Thoughts on the College Admissions Scandal

May I just begin by congratulating those who have entered an Ivy League school with a 900 SAT score and a 3.2 GPA? Congratulations. Your parents have money, and you will continue to float on a boat of privilege so secure that you will never even see that those who have been passengers on those wrecked ships and holes, and have joined you on your own, are the true winners. 
In light of the discovery of the recent college admissions scandal, I have some words for prospective college students regarding their hunt for universities. I have some words for you as a student who placed a heavy emphasis on selective universities and a student who valued their worth based on the admissions they received.
I want you to know it doesn’t really matter.
Of course, there are nuances to each scenario—like a certain individual whose SAT and GPA was so bad but he got into Harvard because daddy dearest paid millions to the administration (I’m looking at you, Jared Kushner)—but I want to laugh at the individual I was in high school, a girl who looked to her Cornell, UChicago, Binghamton, and University of Pittsburgh decisions with trepidation. Every day, she would hold her breath while checking her email, or dread seeing a letter in her mailbox. Yes, I based a lot of my worth in high school on which colleges wanted me. And funnily enough, I applied to the University of Massachusetts Boston on a whim because of a suggestion from a family friend—I had never intended to go to this university. It wasn’t until I sat amidst college acceptance letters—and some waitlisted ones—and attended UMass Boston’s Welcome Day, that I realized I would really love to go to this unassuming university. 
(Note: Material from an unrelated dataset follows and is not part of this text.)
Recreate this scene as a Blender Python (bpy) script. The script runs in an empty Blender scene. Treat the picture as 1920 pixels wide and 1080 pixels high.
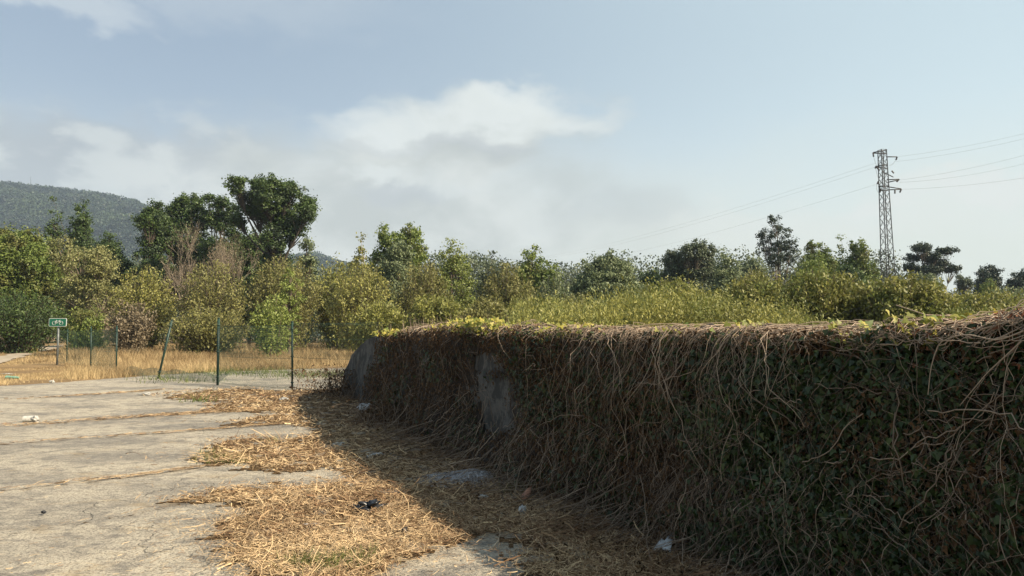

And it wasn’t until my first semester I realized that the university you go to, doesn’t really matter in the long term, especially if you are going to graduate school. High school puts a lot of emphasis on colleges, and the media puts a lot of emphasis on selective universities. Selective universities have that aura of prestige around them, but honestly, as long as you’re getting the education, what does it matter where you receive it? Instead of focusing so much on which university will accept them, students should focus on preparing for college instead. After all, if you have a GPA of 2.0 at Yale, not even the Yale label can save you against someone with a 4.0 GPA from UMass Boston. 
And it’s for this reason that I simply cannot comprehend why elite parents pay for their students to get accepted at a school. I mean, come on, you’re paying more for your child to get into the university than you are for the tuition of the university itself. I’m all for doing whatever you want with your money, but seriously? And universities, by accepting bribes you are just making yourself look even more negative. How will you uphold your image of “the best and brightest go here” when you have students that get in on money and not merit? 
I think it’s time we stop giving the attention selective universities thrive on and start encouraging students simply to focus on their education. I think it’s time we stop bribing universities and reach a point in our society where bribing a university wouldn’t even be an option.